25 março 2006

Sobre a Língua Portuguesa...ou os pontapés do costume!

[excertos de um artigo publicado por Francisco Belard no caderno "Actual" do semanário "Expresso", de 18 se Março de 2006]

Um livro recente procede à recolha e correcção de erros (pelo menos no entender do autor) verificados em Portugal na escrita e na fala. Refiro-me a Gente Famosa Continua a Dar Pontapés na Gramática - Manual de Erros e Correcções de Linguagem, de Lauro Portugal (Roma Editora, 2006, 222 págs.). ...)
Os maus exemplos que Lauro Portugal regista farão sorrir muitos dos que tiveram aproveitamento no velho ensino primário (4.ª classe). Alguns não têm que ver com ortografia nem com sintaxe; são frases irreflectidas, como a do futebolista que diz «Nós somos humanos como as pessoas». Outros, porém, são erros dificilmente perdoáveis a profissionais da escrita (e/ou da fala em meios de comunicação com padrões mínimos de qualidade), como os jornalistas que dizem «Está a arder uma vasta área de pinhal de eucaliptos», ou «As chamas estavam a arder».
Parte dos erros diz respeito a palavras mal escritas, como «atraiem» e «caiem» em vez de «atraem» e «caem», ou «descriminação» em vez de «discriminação». São «erros grassos» (gralha de um diário do dia 6-3). (...)
Quanto aos dicionaristas, melhores ou piores, irão registando as inovações mais frequentes e, no limite, eliminando as formas antes «correctas» mas caídas em desuso para substituí-las por outras que hoje julgamos erradas.

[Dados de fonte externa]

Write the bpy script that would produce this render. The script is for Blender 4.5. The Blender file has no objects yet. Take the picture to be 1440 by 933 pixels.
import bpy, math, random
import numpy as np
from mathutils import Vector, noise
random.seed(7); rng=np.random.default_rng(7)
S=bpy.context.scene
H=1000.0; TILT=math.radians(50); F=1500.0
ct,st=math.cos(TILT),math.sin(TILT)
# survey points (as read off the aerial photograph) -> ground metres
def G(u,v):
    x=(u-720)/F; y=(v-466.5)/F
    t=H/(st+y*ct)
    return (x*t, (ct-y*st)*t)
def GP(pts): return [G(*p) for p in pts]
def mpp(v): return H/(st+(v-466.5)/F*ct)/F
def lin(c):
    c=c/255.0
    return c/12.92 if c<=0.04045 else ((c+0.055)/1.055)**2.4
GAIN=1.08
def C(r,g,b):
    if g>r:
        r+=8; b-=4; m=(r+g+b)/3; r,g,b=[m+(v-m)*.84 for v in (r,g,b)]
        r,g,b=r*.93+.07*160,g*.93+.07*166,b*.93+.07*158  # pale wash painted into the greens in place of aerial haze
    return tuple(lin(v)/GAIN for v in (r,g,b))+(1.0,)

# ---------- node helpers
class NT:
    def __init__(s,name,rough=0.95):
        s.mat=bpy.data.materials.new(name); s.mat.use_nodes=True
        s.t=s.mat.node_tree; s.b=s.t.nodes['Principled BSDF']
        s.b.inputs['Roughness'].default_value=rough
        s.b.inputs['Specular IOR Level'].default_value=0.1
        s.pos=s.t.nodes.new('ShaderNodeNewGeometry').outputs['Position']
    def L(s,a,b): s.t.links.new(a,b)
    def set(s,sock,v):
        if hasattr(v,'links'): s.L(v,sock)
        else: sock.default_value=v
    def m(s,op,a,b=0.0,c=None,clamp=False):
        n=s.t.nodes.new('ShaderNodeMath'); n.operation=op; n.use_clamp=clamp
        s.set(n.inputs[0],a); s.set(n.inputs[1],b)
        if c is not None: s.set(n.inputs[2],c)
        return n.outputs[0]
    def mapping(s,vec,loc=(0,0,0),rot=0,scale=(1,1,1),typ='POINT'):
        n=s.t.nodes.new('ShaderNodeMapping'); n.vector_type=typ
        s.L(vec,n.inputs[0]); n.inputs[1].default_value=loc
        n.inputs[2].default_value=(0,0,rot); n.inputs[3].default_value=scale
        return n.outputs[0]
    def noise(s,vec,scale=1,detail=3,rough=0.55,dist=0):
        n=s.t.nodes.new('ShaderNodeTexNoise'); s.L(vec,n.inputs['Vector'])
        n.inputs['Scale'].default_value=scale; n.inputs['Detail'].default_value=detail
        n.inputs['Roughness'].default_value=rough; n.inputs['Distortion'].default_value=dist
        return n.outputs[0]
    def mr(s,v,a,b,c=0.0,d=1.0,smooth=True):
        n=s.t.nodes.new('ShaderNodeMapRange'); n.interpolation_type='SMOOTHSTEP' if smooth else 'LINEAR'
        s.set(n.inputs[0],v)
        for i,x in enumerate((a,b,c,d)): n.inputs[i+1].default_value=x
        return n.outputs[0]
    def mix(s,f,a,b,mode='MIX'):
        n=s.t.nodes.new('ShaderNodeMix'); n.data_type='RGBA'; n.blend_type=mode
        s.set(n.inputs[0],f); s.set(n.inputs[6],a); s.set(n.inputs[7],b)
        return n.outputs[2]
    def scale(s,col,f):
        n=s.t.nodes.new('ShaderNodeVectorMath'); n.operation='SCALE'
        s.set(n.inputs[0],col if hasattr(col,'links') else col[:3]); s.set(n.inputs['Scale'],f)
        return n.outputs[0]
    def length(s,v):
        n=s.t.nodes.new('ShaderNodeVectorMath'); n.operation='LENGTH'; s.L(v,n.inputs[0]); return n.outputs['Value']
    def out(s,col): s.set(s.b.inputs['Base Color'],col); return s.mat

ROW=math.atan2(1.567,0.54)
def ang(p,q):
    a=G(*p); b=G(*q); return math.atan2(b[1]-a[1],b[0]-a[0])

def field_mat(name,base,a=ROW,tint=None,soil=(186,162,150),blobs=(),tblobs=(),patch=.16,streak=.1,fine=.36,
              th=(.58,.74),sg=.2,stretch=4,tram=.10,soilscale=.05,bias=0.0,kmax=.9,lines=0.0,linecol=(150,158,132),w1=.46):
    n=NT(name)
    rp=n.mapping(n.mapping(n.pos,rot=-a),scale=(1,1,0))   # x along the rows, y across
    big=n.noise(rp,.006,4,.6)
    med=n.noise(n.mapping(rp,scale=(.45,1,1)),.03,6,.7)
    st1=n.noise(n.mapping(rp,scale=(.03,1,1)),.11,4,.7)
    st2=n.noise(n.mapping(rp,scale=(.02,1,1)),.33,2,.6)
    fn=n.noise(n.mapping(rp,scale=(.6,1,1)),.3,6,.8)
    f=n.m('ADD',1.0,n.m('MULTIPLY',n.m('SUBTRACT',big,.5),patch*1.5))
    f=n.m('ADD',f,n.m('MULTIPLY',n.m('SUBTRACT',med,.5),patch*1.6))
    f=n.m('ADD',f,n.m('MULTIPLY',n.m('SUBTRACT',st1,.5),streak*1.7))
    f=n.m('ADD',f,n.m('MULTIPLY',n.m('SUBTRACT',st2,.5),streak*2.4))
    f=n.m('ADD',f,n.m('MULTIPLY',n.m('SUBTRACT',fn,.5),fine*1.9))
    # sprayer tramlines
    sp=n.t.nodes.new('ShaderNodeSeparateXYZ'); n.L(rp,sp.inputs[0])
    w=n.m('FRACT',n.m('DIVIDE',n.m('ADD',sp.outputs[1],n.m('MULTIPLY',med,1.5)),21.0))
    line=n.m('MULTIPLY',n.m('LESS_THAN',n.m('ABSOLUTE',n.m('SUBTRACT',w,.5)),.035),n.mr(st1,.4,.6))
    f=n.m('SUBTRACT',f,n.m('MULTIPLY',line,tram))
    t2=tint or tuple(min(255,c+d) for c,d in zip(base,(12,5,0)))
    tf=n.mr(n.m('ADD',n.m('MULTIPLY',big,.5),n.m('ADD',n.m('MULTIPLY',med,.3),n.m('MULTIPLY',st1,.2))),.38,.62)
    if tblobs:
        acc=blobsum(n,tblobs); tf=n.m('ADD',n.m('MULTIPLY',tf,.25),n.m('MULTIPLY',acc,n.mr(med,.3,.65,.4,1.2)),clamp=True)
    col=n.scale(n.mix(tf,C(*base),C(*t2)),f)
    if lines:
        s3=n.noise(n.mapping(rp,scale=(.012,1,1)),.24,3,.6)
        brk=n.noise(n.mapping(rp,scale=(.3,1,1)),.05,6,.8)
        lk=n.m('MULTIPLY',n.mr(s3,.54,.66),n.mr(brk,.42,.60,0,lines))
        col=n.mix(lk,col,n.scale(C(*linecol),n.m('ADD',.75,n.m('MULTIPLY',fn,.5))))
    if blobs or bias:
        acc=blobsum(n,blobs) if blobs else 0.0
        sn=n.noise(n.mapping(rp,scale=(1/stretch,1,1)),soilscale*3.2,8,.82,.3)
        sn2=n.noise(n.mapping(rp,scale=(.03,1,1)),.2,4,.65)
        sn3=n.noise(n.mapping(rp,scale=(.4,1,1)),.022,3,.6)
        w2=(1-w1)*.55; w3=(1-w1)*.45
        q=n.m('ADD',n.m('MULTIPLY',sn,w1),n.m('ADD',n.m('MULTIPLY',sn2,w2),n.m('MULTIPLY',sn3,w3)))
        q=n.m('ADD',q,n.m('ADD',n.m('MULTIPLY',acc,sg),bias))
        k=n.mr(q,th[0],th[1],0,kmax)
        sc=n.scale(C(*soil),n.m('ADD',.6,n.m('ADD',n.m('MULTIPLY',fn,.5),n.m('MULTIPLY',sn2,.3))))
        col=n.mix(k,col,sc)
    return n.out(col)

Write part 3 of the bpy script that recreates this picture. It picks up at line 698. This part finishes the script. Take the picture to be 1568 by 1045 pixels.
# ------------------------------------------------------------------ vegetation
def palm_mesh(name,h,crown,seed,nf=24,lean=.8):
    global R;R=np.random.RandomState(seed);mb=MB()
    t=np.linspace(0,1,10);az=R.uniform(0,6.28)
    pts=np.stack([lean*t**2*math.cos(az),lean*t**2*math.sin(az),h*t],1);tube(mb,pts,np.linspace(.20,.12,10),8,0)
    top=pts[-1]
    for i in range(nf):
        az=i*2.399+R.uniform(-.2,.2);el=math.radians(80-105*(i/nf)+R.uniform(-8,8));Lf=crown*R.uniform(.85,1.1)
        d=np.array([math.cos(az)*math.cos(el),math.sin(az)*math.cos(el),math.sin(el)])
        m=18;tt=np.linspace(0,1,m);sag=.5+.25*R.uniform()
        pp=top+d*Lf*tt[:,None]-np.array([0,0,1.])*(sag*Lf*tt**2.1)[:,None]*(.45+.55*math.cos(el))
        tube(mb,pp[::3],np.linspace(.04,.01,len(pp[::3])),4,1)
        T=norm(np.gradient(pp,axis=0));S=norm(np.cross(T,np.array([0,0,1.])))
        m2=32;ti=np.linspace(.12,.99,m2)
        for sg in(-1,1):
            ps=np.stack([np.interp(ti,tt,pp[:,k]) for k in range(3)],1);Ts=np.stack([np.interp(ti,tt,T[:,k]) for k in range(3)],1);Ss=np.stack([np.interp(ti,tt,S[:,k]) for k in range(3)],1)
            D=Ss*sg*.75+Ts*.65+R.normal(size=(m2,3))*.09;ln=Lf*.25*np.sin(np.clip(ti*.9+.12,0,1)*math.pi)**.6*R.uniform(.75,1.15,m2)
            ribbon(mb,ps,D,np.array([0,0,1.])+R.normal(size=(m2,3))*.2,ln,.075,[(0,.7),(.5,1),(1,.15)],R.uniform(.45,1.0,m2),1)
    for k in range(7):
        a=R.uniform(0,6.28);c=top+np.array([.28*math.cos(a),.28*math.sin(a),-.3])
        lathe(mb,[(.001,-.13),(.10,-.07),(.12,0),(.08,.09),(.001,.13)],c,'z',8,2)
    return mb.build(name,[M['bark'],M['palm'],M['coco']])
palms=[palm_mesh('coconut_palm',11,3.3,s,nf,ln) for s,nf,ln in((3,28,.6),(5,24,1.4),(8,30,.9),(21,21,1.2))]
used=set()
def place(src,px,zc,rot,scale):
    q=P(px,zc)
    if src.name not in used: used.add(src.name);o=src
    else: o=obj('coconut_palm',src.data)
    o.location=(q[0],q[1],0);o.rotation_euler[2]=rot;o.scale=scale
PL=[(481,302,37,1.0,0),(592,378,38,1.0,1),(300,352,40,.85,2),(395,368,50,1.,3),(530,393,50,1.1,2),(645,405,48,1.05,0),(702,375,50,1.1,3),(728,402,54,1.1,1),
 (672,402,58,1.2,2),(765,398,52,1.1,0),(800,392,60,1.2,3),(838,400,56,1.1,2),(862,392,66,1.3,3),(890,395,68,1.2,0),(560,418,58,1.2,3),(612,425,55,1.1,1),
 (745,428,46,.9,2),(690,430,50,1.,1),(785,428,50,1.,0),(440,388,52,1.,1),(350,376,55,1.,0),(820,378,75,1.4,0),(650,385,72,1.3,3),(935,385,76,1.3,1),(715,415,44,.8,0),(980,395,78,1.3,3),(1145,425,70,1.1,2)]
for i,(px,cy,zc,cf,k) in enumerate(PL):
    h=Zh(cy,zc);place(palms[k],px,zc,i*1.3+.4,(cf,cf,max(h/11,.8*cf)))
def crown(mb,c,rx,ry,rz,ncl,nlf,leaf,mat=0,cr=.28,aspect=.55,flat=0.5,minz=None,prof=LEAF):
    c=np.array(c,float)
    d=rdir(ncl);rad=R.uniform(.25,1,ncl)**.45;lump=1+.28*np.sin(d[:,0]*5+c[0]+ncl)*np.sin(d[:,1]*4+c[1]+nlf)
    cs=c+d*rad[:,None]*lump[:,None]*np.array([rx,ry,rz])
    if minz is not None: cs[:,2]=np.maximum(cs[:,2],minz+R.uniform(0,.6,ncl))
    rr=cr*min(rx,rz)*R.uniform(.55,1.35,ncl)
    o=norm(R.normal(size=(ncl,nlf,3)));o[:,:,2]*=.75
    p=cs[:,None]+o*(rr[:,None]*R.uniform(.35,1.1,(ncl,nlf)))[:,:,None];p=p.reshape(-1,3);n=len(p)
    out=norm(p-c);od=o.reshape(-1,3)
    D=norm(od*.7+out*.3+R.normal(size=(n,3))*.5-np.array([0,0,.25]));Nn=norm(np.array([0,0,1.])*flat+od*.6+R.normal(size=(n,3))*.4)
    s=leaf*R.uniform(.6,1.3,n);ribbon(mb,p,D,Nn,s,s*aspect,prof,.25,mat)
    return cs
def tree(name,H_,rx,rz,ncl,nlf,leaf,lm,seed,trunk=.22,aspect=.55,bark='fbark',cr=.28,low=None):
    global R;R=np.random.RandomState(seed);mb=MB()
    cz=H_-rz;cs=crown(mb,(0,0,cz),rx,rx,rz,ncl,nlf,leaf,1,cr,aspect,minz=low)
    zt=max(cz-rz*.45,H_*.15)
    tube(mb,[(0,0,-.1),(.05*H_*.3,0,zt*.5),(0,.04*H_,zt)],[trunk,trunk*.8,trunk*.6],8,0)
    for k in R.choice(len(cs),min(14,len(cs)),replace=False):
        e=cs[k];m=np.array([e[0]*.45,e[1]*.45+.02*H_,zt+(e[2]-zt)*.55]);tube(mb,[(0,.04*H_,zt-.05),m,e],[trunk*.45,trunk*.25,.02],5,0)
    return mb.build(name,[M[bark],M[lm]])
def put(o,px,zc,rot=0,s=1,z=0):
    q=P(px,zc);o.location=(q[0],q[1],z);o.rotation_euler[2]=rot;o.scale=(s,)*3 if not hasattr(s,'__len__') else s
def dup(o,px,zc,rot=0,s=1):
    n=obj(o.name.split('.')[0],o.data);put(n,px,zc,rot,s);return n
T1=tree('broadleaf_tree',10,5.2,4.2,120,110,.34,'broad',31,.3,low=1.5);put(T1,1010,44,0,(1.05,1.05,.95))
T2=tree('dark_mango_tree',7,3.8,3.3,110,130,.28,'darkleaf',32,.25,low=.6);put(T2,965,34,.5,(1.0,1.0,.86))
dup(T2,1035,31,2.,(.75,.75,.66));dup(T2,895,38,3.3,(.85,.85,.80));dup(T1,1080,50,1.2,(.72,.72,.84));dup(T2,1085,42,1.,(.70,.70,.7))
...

A atitude descritiva e fenomenológica prevalece sobre a intenção normativa. Como «o povo faz a língua», a moral da história é a vitória dos menos alfabetizados, desde que se imponham no campo dos 'media'. Os demais tendem a encolher os ombros. Dir-se-á que os cientistas têm outras tarefas, mas a passividade é inaceitável nos pedagogos e sobretudo nos responsáveis governamentais e escolares.
No ensino (principalmente no básico e no secundário)não pode valer tudo, o que o tornaria impossível ou inútil. Se, em ciências como a Geografia, não aceitamos a ideia de que a China tem fronteiras com o México, e em História, ciência «não exacta», recusamosa data de 1842 para a Revolução Francesa (tal como em Aritmética negamos que 3 vezes 9 sejam 28), como é que em Português, ou em Língua Portuguesa, aceitamos tamanha flutuação e tanta imprecisão? (...)
O ensino básico será momento para escrita tão «criativa»? Violar regras de gramática pode ser muito interessante, mas depois de aprendê-las. (...) Toda a conversa oficial e oficiosa sobre «requalificação» do ensino em Portugal será apenas conversa, menosprezando a aprendizagem da língua e da literatura? As deficiências da escolaridade repercutem-se e ampliam-se nos meios de comunicação, nas traduções de livros, nas legendas de filmes.
Quanto ao que lemos nos jornais e nos livros, a discussão está há muito descentrada e desfocada. Muitas normas (porque elas continuam a existir, mesmo «sob forma tentada», como diria um jurista) ocupam-se de coisas ridículas, como proibir que se escreva «stress», determinar que «rei» e «reino» se grafem com minúsculas e «Presidente da República» com maiúsculas», decidir que «Bagdad» tem de ser «Bagdade» (e amanhã,se calhar, «Baguedade»), etc. Parte do esforço dos prontuários para revisores e dos «livros de estilo» para jornalistas consome-se em ninharias, por vezes sem sustentação científica de base. (...) Porquê «há 37 anos atrás»? Não basta «há 37 anos»? Ou, na edição anterior, porquê «imundície» na pág. 5 e «imundice» na pág. 7? Se acham que tanto faz, contribuem para a desorientação dos leitores (incluindo professores e estudantes). (...)
A proliferação do disparate e da incongruência revela os perigos de tomar os textos dos media, em vez dos melhores textos de escritores, como exemplos para uso escolar de quem aprende português.